> [Exercise details] Everything from the first line of the records to the line containing "MB().slab((x0 - 0.03, y0), (x1", inclusive, is to be extracted exactly, and nothing more.

> [Supplied data]
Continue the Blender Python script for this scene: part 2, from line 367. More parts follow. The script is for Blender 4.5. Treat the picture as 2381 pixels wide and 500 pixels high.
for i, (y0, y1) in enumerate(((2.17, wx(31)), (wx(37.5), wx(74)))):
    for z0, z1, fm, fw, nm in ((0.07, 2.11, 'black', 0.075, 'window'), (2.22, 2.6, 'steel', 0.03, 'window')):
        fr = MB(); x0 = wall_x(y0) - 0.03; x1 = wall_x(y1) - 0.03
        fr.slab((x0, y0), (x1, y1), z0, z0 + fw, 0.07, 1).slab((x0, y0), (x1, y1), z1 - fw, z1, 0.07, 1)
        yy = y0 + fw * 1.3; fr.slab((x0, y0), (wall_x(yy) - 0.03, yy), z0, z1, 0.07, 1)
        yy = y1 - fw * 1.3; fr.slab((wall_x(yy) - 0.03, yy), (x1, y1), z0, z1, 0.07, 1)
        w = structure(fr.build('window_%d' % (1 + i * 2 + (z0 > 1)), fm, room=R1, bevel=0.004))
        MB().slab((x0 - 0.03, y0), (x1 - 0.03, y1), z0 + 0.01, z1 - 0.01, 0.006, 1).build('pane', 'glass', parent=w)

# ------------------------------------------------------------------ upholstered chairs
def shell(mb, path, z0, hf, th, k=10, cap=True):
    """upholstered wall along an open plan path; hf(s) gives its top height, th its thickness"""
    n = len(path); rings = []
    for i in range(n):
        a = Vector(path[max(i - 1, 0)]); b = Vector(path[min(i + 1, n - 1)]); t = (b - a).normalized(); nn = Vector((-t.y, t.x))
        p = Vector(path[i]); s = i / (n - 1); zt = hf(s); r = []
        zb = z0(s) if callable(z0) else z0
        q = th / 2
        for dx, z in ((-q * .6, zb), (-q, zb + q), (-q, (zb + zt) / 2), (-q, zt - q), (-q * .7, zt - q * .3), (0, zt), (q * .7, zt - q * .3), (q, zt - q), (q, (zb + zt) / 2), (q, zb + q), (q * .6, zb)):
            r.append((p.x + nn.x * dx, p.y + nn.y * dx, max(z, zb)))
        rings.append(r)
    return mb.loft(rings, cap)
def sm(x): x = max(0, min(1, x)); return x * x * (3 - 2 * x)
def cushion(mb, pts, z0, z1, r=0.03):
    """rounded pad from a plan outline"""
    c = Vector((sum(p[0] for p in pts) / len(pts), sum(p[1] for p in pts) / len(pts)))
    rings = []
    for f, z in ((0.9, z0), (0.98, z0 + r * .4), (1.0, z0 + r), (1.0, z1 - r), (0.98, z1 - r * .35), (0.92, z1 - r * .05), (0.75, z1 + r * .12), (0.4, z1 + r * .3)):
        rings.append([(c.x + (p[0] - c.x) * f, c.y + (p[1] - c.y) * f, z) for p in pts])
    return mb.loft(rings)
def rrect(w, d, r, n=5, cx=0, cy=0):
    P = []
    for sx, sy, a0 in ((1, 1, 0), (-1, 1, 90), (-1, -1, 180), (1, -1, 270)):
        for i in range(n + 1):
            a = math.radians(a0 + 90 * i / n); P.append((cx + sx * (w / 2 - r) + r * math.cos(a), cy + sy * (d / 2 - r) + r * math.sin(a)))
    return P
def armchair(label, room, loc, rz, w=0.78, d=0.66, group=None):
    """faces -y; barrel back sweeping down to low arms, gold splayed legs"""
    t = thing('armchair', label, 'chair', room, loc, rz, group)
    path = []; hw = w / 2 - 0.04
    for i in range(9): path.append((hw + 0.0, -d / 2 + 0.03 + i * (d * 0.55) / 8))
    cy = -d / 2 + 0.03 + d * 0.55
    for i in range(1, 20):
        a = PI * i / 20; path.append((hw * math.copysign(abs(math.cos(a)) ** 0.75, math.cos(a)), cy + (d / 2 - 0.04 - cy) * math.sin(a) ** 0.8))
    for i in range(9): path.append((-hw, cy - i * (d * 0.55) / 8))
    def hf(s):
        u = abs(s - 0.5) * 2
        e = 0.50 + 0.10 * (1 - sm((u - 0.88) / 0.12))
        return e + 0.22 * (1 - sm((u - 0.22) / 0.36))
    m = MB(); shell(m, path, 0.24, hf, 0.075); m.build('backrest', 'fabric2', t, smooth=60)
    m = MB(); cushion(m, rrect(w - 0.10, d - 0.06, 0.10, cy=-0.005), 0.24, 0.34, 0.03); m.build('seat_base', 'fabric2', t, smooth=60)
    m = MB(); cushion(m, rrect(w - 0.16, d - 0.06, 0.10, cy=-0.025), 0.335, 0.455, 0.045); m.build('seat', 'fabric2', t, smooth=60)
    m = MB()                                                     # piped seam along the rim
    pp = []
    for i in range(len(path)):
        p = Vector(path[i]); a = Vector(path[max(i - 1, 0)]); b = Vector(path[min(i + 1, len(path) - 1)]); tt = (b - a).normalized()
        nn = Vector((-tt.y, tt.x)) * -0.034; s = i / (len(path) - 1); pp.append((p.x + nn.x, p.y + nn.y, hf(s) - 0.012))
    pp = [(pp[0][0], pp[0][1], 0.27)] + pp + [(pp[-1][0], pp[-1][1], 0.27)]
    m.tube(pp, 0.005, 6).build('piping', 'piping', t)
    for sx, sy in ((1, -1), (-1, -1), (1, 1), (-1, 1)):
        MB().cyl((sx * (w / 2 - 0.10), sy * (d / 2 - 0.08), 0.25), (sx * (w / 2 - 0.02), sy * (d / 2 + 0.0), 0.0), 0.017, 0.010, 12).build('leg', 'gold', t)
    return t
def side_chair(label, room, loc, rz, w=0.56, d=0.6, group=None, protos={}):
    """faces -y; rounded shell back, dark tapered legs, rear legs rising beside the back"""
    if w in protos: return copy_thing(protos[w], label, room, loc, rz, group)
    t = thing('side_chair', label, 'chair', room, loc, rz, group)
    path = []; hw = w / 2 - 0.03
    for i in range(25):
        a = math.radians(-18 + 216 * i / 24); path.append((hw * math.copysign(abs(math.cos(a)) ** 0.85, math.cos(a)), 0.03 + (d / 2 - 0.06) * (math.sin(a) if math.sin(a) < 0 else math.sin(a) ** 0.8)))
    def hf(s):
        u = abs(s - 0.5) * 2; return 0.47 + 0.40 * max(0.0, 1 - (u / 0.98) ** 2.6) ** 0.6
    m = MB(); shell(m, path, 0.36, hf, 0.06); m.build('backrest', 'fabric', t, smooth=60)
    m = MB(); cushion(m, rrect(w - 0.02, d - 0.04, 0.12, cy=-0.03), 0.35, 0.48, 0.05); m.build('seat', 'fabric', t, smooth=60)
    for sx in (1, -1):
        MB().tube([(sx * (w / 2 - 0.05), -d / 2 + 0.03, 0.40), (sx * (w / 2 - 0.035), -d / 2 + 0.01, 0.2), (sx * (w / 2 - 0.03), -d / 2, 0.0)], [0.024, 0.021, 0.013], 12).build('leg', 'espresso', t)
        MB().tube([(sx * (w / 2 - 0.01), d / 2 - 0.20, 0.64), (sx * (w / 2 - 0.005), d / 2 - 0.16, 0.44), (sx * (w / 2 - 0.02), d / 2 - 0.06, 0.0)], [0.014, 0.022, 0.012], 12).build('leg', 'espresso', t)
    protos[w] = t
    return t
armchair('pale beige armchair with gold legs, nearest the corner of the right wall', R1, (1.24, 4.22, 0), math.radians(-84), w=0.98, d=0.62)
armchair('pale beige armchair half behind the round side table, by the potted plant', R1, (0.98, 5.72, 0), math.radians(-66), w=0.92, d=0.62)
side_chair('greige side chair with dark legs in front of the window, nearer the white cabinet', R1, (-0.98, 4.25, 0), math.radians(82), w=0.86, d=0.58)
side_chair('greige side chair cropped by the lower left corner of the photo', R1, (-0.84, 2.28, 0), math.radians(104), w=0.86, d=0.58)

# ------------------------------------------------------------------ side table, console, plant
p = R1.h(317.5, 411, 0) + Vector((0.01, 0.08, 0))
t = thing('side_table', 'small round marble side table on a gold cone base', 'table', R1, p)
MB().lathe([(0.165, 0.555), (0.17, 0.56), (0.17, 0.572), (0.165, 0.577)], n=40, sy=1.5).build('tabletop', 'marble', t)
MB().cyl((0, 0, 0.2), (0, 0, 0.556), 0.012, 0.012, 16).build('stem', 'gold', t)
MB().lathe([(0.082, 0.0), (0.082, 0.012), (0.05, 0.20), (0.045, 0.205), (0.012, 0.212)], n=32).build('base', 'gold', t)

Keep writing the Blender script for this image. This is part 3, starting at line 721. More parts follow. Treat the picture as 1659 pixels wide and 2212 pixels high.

> [Written answer]
Continue the Blender Python script for this scene: part 2, from line 367. More parts follow. The script is for Blender 4.5. Treat the picture as 2381 pixels wide and 500 pixels high.
for i, (y0, y1) in enumerate(((2.17, wx(31)), (wx(37.5), wx(74)))):
    for z0, z1, fm, fw, nm in ((0.07, 2.11, 'black', 0.075, 'window'), (2.22, 2.6, 'steel', 0.03, 'window')):
        fr = MB(); x0 = wall_x(y0) - 0.03; x1 = wall_x(y1) - 0.03
        fr.slab((x0, y0), (x1, y1), z0, z0 + fw, 0.07, 1).slab((x0, y0), (x1, y1), z1 - fw, z1, 0.07, 1)
        yy = y0 + fw * 1.3; fr.slab((x0, y0), (wall_x(yy) - 0.03, yy), z0, z1, 0.07, 1)
        yy = y1 - fw * 1.3; fr.slab((wall_x(yy) - 0.03, yy), (x1, y1), z0, z1, 0.07, 1)
        w = structure(fr.build('window_%d' % (1 + i * 2 + (z0 > 1)), fm, room=R1, bevel=0.004))
        MB().slab((x0 - 0.03, y0), (x1 - 0.03, y1), z0 + 0.01, z1 - 0.01, 0.006, 1).build('pane', 'glass', parent=w)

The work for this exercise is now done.